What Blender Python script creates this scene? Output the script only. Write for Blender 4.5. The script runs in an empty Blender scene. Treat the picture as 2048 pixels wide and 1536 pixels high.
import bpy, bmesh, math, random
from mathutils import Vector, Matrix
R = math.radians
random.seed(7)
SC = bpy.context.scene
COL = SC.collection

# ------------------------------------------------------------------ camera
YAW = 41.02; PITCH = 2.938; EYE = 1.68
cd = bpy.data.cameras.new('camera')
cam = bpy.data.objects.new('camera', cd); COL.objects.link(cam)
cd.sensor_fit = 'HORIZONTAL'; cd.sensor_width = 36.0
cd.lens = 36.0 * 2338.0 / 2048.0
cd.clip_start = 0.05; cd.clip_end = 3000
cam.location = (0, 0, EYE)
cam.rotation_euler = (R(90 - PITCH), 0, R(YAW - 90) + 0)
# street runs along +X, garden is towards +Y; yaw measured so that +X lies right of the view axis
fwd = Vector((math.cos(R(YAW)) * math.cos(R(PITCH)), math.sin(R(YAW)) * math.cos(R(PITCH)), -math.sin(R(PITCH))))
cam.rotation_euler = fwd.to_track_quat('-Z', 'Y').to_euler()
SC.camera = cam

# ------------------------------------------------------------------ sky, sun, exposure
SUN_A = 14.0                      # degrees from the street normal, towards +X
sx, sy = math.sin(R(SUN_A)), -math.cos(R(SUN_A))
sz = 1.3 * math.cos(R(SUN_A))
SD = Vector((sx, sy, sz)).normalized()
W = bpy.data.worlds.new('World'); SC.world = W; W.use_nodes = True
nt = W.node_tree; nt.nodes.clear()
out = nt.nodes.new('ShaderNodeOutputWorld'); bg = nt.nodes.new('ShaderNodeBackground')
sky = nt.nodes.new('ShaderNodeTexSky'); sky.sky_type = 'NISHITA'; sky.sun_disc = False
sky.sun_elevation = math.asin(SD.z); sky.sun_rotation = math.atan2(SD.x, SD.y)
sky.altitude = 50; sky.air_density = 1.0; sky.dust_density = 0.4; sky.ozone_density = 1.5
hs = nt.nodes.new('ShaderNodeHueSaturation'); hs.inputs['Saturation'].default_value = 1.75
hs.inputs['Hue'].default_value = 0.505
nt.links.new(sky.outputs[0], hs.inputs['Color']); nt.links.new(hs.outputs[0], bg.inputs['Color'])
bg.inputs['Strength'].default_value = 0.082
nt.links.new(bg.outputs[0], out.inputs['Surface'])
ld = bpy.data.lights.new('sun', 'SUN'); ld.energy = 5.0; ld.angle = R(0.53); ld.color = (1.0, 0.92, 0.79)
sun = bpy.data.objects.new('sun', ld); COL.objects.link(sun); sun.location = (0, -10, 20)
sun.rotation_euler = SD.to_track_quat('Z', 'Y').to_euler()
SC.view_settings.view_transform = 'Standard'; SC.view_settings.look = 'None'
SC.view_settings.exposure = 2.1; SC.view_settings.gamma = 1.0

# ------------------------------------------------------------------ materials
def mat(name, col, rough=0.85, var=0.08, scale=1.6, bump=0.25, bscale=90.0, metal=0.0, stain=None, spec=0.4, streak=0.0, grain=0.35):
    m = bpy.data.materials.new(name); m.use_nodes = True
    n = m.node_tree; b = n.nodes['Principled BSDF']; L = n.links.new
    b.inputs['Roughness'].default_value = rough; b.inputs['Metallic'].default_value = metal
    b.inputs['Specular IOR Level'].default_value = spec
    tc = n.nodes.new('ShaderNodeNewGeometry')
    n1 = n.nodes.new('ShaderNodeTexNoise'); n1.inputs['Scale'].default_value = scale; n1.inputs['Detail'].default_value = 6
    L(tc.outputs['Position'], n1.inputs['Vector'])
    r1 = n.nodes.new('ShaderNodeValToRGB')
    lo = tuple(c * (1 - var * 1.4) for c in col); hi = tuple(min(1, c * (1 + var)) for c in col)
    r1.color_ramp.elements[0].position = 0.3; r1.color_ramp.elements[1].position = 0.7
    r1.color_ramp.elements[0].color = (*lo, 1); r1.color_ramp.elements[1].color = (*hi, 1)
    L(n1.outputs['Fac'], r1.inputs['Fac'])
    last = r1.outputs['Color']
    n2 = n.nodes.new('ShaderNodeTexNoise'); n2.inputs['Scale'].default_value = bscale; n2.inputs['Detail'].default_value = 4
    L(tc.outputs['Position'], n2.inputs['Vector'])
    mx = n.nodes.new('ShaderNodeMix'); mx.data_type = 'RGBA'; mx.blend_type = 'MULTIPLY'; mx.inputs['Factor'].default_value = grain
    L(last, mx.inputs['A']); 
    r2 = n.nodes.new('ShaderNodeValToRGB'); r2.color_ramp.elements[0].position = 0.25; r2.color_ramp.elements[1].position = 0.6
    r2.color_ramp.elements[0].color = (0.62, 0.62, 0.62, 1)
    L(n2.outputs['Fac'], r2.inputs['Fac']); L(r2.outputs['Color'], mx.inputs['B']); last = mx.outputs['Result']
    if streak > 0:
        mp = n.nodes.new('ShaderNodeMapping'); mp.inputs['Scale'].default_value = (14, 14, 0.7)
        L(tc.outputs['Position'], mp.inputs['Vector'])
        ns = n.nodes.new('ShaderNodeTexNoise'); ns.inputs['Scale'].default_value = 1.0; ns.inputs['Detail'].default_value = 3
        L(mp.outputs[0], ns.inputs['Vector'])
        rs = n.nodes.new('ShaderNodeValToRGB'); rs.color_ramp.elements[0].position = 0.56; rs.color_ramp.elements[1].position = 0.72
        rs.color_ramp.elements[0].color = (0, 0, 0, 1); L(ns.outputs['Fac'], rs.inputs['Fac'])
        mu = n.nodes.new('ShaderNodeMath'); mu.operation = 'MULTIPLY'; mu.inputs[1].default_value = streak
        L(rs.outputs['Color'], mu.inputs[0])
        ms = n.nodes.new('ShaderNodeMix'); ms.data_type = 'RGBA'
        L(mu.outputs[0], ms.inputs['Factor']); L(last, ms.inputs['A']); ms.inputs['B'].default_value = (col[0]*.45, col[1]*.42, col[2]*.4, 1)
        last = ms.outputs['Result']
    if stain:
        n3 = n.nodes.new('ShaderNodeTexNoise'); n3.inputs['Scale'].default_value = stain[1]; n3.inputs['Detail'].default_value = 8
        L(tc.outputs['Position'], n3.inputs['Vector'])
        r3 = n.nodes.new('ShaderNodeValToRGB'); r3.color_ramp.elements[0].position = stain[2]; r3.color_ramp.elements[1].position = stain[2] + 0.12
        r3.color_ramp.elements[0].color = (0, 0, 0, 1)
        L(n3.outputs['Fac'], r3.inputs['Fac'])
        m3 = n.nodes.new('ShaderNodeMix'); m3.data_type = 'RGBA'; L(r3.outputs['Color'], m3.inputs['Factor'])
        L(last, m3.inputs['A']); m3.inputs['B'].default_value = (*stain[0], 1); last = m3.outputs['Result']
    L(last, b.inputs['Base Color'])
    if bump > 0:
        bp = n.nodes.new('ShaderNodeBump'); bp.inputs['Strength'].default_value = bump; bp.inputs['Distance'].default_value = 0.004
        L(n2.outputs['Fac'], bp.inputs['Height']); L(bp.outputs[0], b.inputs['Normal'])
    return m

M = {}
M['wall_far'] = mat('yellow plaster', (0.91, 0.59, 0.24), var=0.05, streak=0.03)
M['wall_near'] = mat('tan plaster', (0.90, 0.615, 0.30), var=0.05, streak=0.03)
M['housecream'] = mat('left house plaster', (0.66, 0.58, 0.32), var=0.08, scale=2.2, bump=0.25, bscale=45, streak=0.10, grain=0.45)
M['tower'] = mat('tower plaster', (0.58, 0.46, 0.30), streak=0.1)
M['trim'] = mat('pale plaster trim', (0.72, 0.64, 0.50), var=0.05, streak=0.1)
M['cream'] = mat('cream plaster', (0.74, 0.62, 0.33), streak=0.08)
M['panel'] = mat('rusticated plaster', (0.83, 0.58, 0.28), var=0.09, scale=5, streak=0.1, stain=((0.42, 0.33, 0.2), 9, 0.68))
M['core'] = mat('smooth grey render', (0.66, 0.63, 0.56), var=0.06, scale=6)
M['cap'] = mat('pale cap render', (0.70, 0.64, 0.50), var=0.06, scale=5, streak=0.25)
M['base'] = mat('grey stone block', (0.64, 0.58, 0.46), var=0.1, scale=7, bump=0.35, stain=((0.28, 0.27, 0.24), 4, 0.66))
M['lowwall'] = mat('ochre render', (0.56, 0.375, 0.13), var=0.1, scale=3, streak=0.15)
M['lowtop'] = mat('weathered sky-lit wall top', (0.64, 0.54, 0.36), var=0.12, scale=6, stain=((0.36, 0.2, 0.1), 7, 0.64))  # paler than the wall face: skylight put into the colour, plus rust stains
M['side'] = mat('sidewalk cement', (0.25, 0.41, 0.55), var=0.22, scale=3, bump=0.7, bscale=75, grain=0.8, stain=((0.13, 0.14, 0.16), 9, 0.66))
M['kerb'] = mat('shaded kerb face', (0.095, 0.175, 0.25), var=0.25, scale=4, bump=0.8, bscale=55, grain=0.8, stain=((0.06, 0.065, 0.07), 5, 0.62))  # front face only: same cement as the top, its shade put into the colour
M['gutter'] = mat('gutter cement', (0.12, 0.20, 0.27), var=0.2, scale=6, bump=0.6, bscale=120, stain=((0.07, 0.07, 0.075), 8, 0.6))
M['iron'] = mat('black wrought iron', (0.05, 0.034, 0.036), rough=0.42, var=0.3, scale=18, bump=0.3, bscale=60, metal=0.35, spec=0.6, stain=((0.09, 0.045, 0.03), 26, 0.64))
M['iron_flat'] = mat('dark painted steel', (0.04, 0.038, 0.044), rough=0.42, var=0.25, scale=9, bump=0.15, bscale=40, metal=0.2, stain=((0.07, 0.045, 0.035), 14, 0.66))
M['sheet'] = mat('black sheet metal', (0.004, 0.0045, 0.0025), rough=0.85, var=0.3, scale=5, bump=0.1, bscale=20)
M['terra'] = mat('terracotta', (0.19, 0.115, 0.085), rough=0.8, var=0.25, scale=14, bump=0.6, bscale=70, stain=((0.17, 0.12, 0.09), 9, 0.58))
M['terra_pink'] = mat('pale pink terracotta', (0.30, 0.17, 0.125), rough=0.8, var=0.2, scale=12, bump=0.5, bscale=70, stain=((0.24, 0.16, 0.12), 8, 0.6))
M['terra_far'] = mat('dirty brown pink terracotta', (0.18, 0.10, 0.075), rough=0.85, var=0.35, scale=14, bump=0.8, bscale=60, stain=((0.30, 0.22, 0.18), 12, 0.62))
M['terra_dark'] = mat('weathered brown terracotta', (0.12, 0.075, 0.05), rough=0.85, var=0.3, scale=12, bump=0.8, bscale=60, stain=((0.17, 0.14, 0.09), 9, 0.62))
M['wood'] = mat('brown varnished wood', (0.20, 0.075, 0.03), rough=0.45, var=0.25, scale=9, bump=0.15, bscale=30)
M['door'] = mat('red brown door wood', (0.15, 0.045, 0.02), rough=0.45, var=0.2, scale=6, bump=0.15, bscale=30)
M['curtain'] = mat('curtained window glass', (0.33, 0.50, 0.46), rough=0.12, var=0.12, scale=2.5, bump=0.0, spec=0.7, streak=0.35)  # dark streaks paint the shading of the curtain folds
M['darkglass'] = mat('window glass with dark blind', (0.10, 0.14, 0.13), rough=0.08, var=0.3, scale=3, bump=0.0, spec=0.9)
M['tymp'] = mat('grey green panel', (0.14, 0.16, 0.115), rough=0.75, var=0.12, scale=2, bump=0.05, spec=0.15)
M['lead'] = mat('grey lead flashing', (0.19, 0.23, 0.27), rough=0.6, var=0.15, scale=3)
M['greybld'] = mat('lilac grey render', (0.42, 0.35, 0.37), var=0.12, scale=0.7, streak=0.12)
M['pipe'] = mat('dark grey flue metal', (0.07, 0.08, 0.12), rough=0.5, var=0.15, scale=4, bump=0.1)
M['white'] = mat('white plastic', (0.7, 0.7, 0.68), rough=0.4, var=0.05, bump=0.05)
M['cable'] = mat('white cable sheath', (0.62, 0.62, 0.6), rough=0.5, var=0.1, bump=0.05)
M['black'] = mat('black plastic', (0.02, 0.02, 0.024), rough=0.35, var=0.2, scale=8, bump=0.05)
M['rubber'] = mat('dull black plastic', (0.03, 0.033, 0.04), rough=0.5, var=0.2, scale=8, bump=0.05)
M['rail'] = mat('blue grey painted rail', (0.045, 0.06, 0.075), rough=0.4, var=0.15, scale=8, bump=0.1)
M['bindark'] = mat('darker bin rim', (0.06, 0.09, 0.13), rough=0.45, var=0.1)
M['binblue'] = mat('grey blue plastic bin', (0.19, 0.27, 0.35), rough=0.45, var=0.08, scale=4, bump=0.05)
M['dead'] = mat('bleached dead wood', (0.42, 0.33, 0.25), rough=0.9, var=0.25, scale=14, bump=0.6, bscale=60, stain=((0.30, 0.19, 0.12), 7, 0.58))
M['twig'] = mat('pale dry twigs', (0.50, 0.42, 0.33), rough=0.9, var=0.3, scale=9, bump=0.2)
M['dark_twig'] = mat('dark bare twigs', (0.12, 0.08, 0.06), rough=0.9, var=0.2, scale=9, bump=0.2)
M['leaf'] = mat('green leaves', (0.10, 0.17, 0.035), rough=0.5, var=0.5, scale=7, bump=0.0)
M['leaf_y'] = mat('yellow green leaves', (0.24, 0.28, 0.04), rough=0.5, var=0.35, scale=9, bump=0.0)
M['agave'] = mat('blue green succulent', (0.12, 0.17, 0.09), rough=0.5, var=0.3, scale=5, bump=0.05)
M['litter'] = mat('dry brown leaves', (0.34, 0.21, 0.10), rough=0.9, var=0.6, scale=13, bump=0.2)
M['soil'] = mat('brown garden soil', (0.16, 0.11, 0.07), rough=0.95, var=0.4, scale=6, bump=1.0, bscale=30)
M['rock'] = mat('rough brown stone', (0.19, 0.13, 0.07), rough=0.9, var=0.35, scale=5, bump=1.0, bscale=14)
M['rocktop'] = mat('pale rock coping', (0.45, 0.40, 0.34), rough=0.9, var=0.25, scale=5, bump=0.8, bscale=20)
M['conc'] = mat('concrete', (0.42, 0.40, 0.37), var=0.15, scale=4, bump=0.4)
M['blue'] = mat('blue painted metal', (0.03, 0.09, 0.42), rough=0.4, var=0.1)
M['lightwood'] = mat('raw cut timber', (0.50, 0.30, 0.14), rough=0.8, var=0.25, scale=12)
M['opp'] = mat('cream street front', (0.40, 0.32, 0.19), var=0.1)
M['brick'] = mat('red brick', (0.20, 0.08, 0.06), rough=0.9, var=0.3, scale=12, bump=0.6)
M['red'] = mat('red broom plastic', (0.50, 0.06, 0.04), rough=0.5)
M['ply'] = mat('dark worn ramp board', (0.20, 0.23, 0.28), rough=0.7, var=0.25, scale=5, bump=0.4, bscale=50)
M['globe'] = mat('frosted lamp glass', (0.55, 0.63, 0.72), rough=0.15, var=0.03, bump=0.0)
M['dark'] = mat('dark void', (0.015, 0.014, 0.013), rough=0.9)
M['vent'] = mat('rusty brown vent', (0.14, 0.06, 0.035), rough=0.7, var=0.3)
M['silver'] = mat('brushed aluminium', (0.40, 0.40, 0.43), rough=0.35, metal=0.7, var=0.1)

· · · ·

:: WHAT IS REQUIRED ::
Return the lines above precisely as they appear, beginning at the first line and ending at the line with "COL = SC.collection", and nothing after it.

:: PROBLEM SOLUTION ::
What Blender Python script creates this scene? Output the script only. Write for Blender 4.5. The script runs in an empty Blender scene. Treat the picture as 2048 pixels wide and 1536 pixels high.
import bpy, bmesh, math, random
from mathutils import Vector, Matrix
R = math.radians
random.seed(7)
SC = bpy.context.scene
COL = SC.collection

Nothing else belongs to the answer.